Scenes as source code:
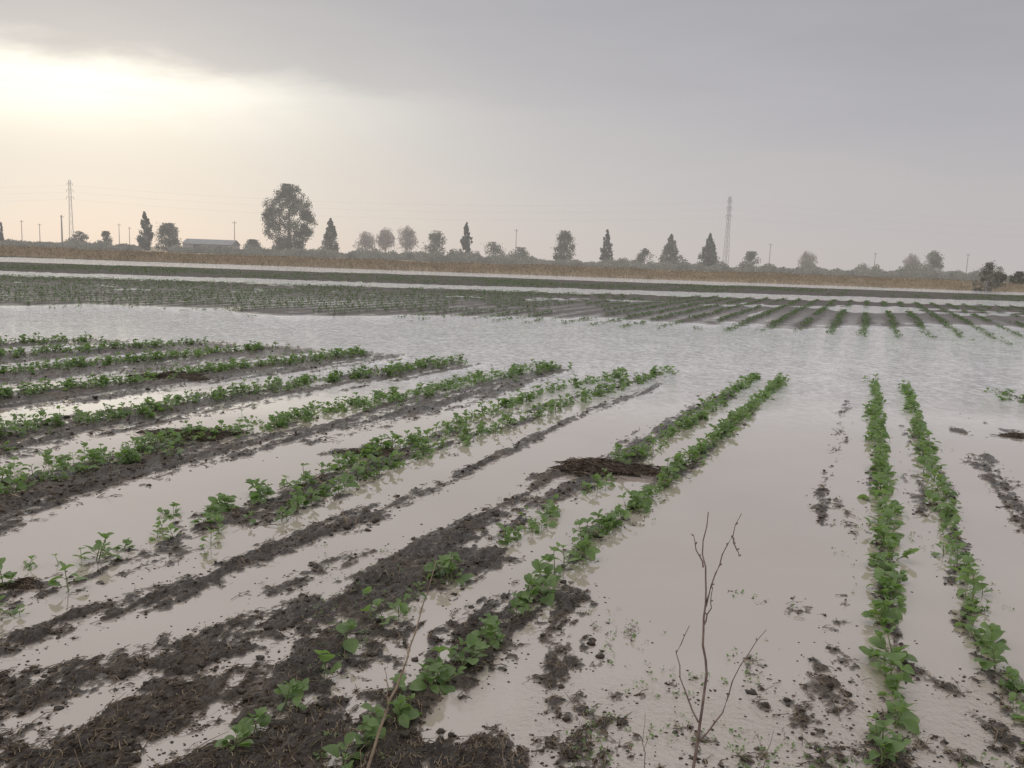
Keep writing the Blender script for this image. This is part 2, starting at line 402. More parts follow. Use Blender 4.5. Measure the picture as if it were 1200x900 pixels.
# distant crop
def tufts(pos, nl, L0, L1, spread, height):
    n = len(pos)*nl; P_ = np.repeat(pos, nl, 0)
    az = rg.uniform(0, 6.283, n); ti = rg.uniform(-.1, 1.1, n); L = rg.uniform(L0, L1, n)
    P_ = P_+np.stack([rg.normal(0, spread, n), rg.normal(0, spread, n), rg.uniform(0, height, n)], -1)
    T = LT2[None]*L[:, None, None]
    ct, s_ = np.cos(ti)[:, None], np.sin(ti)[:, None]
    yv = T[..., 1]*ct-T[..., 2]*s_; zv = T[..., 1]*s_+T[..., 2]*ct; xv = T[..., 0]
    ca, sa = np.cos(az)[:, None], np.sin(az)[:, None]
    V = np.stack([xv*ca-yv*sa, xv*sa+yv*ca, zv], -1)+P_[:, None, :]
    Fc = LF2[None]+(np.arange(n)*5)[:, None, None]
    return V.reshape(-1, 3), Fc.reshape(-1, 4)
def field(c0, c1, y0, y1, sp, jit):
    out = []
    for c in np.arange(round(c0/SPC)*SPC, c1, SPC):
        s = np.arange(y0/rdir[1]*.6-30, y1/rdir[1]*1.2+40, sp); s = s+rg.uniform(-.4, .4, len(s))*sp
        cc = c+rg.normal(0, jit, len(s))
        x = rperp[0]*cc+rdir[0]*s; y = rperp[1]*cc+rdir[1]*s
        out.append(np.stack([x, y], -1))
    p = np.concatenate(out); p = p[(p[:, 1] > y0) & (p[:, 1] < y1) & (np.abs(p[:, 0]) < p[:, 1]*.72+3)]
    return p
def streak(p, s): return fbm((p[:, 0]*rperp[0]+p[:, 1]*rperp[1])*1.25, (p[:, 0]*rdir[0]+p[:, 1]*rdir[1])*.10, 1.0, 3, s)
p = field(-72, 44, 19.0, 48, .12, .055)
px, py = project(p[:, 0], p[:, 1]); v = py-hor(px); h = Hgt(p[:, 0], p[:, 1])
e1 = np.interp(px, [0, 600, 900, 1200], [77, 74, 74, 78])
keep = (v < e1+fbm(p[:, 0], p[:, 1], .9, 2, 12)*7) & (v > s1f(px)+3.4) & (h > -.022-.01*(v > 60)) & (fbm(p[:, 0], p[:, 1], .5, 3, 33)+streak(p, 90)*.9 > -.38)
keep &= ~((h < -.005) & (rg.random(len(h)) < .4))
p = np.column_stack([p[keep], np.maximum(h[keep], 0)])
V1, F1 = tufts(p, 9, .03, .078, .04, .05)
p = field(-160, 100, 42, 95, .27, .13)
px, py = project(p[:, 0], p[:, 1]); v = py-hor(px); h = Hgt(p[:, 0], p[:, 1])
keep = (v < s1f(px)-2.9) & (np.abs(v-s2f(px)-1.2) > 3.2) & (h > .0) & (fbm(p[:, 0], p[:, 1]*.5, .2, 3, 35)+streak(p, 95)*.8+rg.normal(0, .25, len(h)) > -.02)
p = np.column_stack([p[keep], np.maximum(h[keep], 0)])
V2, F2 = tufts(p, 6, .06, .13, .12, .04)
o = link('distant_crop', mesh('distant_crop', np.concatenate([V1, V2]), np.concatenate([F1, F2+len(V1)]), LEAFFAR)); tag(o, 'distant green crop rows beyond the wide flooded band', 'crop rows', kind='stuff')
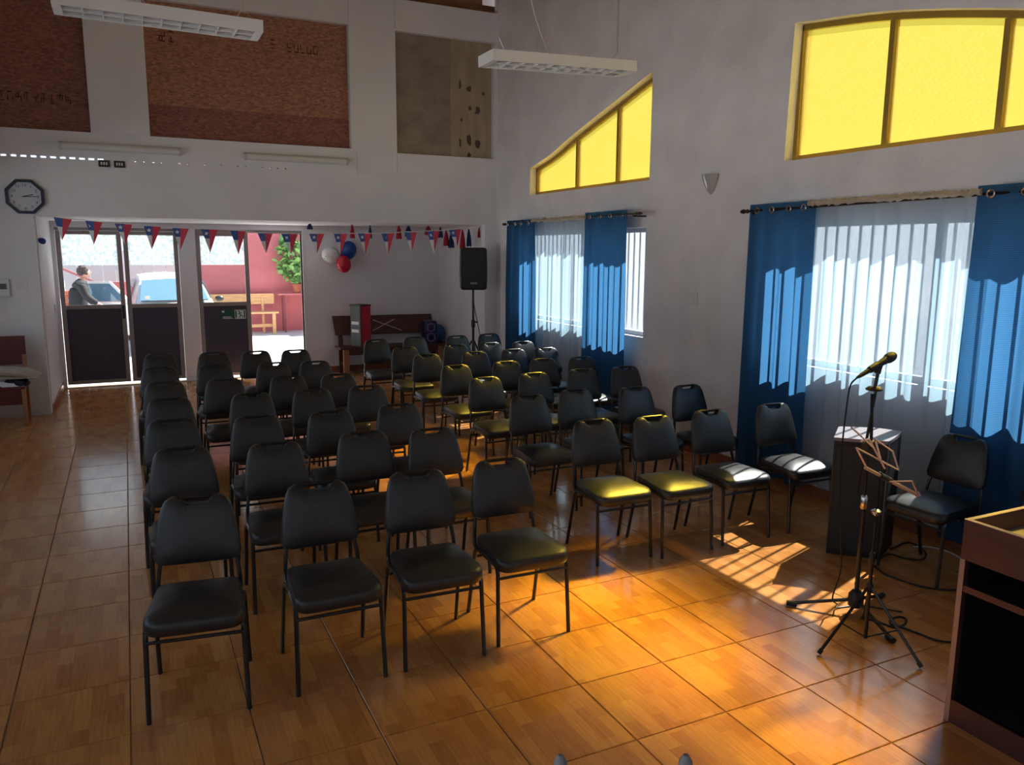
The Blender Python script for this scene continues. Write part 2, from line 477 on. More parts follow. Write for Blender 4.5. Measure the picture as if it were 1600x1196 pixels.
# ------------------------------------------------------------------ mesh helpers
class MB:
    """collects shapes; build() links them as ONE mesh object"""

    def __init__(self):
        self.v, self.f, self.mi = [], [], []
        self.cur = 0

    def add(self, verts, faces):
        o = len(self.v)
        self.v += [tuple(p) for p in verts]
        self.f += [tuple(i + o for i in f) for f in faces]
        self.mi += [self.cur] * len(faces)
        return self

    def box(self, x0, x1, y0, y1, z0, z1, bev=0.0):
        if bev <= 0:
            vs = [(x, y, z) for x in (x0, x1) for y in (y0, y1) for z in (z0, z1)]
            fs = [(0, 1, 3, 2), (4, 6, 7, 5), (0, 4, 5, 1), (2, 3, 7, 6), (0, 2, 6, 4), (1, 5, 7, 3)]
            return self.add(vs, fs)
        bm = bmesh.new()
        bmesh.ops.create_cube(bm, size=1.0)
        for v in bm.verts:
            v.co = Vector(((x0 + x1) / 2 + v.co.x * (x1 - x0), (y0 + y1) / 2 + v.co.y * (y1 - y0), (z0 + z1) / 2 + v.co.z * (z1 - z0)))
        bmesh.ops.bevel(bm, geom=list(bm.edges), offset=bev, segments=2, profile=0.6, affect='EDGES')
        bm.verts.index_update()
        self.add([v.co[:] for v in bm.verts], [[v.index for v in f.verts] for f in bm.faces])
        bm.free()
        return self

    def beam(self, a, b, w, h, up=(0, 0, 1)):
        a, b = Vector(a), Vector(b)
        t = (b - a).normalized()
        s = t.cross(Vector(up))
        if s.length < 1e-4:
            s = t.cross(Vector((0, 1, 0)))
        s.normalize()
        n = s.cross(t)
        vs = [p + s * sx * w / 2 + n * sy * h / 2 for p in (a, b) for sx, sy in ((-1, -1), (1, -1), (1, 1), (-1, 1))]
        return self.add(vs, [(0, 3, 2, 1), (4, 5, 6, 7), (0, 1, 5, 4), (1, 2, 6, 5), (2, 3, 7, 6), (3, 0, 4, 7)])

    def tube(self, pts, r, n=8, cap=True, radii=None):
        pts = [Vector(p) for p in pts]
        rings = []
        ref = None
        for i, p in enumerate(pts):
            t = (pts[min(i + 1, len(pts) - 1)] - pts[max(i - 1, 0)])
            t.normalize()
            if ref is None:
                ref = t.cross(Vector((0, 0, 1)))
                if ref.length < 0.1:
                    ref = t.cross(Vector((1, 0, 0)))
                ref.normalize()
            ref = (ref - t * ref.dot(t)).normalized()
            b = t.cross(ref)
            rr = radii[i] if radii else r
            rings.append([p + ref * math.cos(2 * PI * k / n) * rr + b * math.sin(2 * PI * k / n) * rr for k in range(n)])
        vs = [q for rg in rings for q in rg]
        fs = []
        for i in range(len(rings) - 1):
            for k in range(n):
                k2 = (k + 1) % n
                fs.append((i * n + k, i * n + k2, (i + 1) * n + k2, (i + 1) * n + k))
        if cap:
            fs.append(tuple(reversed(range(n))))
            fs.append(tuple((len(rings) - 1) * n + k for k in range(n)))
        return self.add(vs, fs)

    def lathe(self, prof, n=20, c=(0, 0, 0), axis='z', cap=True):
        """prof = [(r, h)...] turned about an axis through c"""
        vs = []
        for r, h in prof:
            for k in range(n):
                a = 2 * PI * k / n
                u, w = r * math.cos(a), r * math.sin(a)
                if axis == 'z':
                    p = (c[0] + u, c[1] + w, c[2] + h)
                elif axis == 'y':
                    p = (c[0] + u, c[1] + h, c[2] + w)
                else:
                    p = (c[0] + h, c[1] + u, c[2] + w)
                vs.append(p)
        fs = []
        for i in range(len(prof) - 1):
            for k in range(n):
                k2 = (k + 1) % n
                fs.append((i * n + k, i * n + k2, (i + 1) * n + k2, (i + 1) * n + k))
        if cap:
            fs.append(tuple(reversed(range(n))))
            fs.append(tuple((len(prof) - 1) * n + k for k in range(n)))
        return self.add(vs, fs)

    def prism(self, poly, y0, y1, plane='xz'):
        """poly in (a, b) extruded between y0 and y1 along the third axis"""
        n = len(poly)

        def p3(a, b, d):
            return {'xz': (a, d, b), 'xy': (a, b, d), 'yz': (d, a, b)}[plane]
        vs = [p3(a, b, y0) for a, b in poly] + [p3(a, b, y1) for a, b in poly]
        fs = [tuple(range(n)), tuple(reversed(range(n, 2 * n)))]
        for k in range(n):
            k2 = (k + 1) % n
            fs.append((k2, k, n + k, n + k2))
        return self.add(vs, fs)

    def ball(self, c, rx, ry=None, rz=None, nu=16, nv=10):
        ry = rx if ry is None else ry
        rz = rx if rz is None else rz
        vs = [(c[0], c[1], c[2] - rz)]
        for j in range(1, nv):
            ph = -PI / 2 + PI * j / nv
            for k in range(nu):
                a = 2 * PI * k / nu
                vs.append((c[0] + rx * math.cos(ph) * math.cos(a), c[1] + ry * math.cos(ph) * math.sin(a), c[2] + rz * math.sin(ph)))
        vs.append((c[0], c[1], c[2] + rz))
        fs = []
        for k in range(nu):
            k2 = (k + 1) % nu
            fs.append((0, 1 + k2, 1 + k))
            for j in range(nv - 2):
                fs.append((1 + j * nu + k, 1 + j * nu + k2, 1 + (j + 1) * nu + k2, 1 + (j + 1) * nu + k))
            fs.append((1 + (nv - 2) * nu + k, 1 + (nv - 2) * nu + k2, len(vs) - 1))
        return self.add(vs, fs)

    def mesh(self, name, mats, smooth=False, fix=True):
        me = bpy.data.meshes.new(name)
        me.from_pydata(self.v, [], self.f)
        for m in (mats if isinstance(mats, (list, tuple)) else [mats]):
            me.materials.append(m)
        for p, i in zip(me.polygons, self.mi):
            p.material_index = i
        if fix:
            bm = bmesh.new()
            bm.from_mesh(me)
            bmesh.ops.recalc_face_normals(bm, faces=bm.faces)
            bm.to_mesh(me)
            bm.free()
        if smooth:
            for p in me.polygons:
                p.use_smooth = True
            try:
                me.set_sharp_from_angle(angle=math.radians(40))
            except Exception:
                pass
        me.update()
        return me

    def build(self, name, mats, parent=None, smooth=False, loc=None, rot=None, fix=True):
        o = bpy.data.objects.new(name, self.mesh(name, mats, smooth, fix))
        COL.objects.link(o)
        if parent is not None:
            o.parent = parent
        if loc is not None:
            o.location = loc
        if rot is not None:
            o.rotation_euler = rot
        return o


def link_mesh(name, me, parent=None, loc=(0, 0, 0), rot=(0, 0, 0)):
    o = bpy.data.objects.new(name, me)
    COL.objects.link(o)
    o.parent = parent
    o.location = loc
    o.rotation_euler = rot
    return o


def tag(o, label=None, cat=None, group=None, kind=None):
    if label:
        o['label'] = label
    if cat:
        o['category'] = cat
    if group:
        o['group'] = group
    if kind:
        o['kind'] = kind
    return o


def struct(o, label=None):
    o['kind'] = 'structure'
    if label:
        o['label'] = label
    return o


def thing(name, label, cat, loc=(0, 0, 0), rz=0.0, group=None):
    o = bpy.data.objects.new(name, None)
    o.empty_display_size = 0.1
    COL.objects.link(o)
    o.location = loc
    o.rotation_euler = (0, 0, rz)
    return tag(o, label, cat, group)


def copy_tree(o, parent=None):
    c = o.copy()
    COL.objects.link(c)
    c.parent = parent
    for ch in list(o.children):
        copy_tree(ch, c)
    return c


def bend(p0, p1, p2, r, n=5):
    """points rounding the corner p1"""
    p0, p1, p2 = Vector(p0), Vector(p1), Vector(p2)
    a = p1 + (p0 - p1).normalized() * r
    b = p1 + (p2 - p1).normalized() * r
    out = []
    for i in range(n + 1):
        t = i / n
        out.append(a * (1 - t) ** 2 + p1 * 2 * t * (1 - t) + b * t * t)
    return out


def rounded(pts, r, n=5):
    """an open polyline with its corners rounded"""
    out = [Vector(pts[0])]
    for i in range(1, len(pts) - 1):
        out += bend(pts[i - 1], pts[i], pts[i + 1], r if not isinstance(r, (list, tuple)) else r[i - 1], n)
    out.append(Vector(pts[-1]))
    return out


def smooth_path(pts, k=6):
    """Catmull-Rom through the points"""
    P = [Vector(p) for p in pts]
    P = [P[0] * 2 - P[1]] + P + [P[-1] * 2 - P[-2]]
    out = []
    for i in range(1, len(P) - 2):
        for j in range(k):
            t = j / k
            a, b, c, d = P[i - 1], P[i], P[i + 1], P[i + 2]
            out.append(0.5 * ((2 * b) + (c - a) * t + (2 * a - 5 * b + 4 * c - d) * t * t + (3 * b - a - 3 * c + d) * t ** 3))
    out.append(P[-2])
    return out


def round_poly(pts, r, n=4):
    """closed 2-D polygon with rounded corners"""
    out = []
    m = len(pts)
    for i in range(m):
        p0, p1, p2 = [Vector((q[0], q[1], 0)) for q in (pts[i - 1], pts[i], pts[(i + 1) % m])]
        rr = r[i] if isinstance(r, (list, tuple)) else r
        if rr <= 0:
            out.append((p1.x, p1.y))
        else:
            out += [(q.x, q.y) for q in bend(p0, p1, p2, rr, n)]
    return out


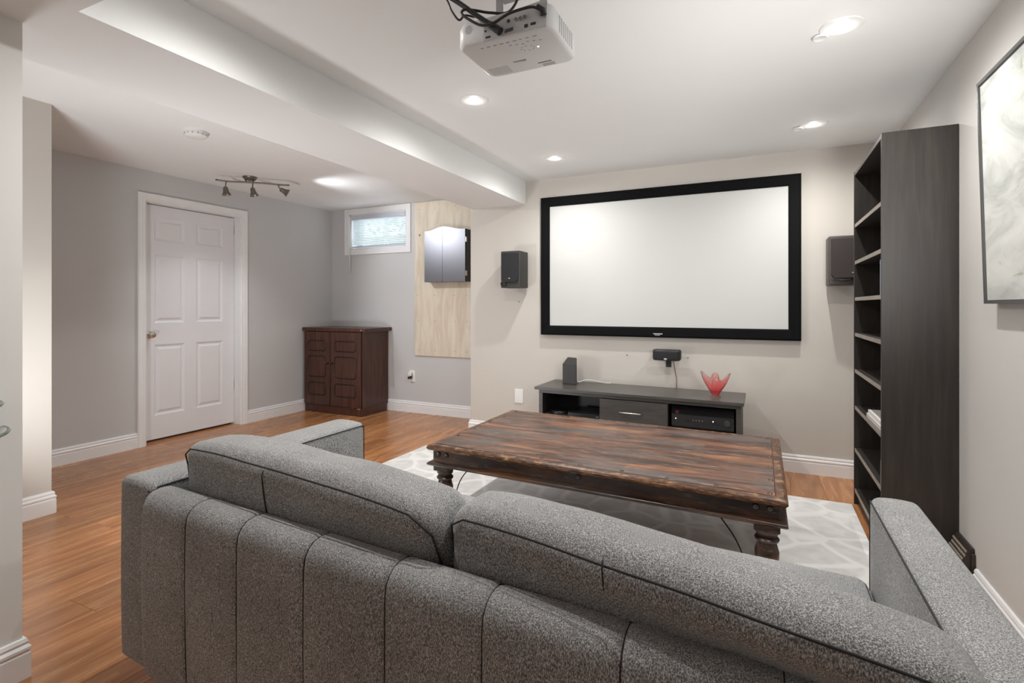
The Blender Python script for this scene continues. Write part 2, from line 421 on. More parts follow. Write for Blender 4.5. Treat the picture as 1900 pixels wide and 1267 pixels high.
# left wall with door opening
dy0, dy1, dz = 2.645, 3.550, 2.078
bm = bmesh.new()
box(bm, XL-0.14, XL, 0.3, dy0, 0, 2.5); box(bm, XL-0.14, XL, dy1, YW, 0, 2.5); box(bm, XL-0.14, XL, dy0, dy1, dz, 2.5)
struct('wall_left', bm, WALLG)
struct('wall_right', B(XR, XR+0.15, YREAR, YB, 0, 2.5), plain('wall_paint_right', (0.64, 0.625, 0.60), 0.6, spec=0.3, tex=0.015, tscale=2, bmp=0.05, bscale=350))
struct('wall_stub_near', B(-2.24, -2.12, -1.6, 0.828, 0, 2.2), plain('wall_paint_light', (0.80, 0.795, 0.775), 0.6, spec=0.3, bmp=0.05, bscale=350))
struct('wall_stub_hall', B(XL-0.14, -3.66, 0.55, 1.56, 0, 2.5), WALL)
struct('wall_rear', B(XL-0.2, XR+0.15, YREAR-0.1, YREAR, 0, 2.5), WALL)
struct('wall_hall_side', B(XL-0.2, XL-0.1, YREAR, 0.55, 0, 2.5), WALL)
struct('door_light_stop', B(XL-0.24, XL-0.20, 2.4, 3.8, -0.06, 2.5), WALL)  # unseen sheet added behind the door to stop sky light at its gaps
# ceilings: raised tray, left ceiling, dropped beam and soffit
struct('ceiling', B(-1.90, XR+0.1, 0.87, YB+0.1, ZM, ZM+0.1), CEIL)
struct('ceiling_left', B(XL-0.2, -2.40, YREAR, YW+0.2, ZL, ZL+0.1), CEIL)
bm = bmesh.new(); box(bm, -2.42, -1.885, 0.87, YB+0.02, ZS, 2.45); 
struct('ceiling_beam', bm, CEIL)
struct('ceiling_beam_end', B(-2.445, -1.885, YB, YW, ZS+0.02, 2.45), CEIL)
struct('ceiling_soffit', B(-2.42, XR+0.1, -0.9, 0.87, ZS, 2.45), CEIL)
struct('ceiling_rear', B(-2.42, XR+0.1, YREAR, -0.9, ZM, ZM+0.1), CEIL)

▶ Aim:
Taking the material above, extract exactly and only the lines from the line with "were 1600x1196 pixels." to the line with "self.cur = 0", inclusive of both.

▶ Task output:
The Blender Python script for this scene continues. Write part 2, from line 477 on. More parts follow. Write for Blender 4.5. Measure the picture as if it were 1600x1196 pixels.
# ------------------------------------------------------------------ mesh helpers
class MB:
    """collects shapes; build() links them as ONE mesh object"""

    def __init__(self):
        self.v, self.f, self.mi = [], [], []
        self.cur = 0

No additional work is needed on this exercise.